In loving memory of our co-founder, Darren Beech (4/08/1967 to 25/03/2021)

KEEPING IT LIVE: Retford Book Festival – Tom Kitching and Marit Fäit

Keeping It Live is the title of a set of occasional reviews based on, err… , live music.  So why Retford Book Festival on the folking.com webpages?

Retford is a small town in Nottinghamshire and June saw its first ever book festival. Amongst those who were – do you say talking or performing for a book festival? – were Tom Kitching and Marit Fält. Tom’s latest book is called Where There’s Brass and is, as he puts it, “a love letter to the waterways, and a rallying cry for what they can be in the future”.

The book documents six months on a traditional narrow boat built in 1937, mostly living in the London waterways community. Kitching began the evening by telling us of making the journey from Manchester to London on the boat, to a twelve-day deadline (“the closest I’ll get to when canals were the means of transporting goods”)  and then told us of experiences in different parts of London’s contemporary waterways, “a floating slum at worst, a bohemian, alternative, vibrant community at best”.

The style was an intermingling of story/book reading followed by music. It was a steady, fascinating and entertaining pattern which made for a rather splendid evening. That brings us to Marit Fäit, to Tom’s ‘other life’ as a musician and a reminder that, as well as in concerts and folk clubs, we can see folk music live in a multitude of settings: village fetes, the back room of your local, busking on the street, around your kitchen table with some mates – and, of course, at a book festival.

The setting was the Methodist church, a large church – carved wood, high ceilings and textile flooring and on the benches combining to create a remarkably rich acoustic sound that a mate who is an audio-genius raved about the quality of. The music was acoustic – essentially, violin, cittern, mandolin and mandola – Kitching’s gregarious front-of-house style supported by Fäit’s ability to sit calmly whilst enriching Kitching’s words by the very slightest of smiles playing on her face at well-timed intervals.

…and some splendid music … with some splendid tales. To give an example: Kitching talked about the inability of the English to recognise the value of their own traditional music, even though they value Irish music – and the consequent result that English musicians play lots of English tunes in pub sessions with ‘The Wild Rover’ thrown in for everyone to sing along with. The session is thereby enjoyed by all attending, the pub is happy to have sold its beer and “the musicians have played the English tunes they love”.

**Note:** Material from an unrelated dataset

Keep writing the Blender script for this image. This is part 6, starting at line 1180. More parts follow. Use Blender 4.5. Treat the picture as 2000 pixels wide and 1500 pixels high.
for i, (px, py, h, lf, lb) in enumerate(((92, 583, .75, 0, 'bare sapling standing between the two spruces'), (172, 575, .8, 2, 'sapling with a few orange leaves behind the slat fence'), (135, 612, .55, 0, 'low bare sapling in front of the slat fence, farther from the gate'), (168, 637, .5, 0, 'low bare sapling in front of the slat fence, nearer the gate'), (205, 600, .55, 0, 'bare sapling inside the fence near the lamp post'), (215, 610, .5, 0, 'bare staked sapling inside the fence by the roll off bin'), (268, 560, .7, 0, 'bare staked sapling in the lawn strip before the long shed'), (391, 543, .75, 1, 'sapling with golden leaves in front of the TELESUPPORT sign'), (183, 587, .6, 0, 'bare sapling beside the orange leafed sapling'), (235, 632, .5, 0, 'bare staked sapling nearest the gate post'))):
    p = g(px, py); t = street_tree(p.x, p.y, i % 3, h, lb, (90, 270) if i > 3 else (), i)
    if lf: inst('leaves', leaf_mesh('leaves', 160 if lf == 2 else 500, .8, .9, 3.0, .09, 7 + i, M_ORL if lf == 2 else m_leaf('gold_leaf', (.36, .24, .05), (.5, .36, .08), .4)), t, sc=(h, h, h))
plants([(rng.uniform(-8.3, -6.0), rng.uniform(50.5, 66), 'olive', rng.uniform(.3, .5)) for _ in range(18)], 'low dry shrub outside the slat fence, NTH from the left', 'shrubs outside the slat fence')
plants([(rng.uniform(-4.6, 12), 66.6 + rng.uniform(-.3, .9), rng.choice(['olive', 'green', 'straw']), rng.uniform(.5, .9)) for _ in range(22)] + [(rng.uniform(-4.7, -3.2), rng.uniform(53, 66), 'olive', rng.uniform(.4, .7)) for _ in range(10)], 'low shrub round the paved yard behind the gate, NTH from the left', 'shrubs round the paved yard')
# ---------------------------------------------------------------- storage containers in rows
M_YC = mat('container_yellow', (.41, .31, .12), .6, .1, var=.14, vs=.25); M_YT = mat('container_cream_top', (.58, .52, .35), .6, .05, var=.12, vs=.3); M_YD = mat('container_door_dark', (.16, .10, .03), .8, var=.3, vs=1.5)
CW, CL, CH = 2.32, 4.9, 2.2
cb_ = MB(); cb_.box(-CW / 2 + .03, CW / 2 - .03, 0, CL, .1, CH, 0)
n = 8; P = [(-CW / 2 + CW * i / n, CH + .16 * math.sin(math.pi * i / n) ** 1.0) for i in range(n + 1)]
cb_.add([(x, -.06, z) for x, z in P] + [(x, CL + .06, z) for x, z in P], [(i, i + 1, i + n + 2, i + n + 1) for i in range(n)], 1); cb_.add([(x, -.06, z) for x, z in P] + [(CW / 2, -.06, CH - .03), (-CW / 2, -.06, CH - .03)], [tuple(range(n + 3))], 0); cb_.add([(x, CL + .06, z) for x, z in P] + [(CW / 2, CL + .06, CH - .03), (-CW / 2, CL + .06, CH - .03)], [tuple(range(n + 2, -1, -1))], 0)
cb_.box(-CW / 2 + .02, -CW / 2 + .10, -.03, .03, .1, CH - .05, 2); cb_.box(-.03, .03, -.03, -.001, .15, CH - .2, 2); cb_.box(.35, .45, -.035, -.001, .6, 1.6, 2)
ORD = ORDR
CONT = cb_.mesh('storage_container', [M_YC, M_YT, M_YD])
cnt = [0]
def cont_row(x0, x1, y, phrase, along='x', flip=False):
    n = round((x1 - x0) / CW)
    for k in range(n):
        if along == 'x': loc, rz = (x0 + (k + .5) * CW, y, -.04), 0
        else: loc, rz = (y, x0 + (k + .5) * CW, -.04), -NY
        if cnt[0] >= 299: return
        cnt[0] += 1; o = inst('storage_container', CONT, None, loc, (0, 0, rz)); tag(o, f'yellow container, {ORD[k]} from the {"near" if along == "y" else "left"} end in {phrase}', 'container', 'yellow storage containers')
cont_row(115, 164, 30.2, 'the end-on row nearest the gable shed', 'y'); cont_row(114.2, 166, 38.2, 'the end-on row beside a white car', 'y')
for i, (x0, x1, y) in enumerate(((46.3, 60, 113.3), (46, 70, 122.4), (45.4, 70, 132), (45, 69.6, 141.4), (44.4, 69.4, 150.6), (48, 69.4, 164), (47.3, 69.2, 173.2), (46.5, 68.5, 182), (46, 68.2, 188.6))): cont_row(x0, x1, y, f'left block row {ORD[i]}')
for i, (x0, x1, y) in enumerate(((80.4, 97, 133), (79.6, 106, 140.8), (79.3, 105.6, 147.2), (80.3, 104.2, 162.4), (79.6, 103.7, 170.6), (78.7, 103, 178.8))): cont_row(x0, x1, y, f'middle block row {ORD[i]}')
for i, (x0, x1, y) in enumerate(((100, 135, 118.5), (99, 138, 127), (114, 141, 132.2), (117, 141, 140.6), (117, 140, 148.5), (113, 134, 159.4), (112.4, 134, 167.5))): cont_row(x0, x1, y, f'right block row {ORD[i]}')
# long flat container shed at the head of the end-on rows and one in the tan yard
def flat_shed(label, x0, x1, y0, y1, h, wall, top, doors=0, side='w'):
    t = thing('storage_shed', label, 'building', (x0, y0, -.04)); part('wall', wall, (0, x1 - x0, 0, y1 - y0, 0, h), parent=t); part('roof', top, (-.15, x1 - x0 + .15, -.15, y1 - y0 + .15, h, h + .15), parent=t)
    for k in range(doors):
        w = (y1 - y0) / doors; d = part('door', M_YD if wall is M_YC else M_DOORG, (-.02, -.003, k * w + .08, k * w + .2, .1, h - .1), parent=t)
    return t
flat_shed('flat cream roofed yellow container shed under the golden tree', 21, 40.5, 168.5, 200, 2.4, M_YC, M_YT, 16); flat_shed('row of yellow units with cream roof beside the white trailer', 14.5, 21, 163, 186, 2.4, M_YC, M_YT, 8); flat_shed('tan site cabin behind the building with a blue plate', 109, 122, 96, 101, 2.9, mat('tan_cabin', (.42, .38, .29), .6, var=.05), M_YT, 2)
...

I’ll not repeat other tales, just give a hint to try and attract you by suggesting there’s both seriousness (the contrast between the lo-materialism of the boat life on the waterways and “nipping off to the shop for a £6.00 loaf of bread”),  humorous seriousness (nightsoil blowback which ruptured the non-return valve) and straightforward humour (a ransom note for a duck).

Keep Music Live – wherever you find it – and thanks both to Retford Book Festival for bending boundaries and to Tom Kitching and Marit Fäit for some great music and a cracking evening.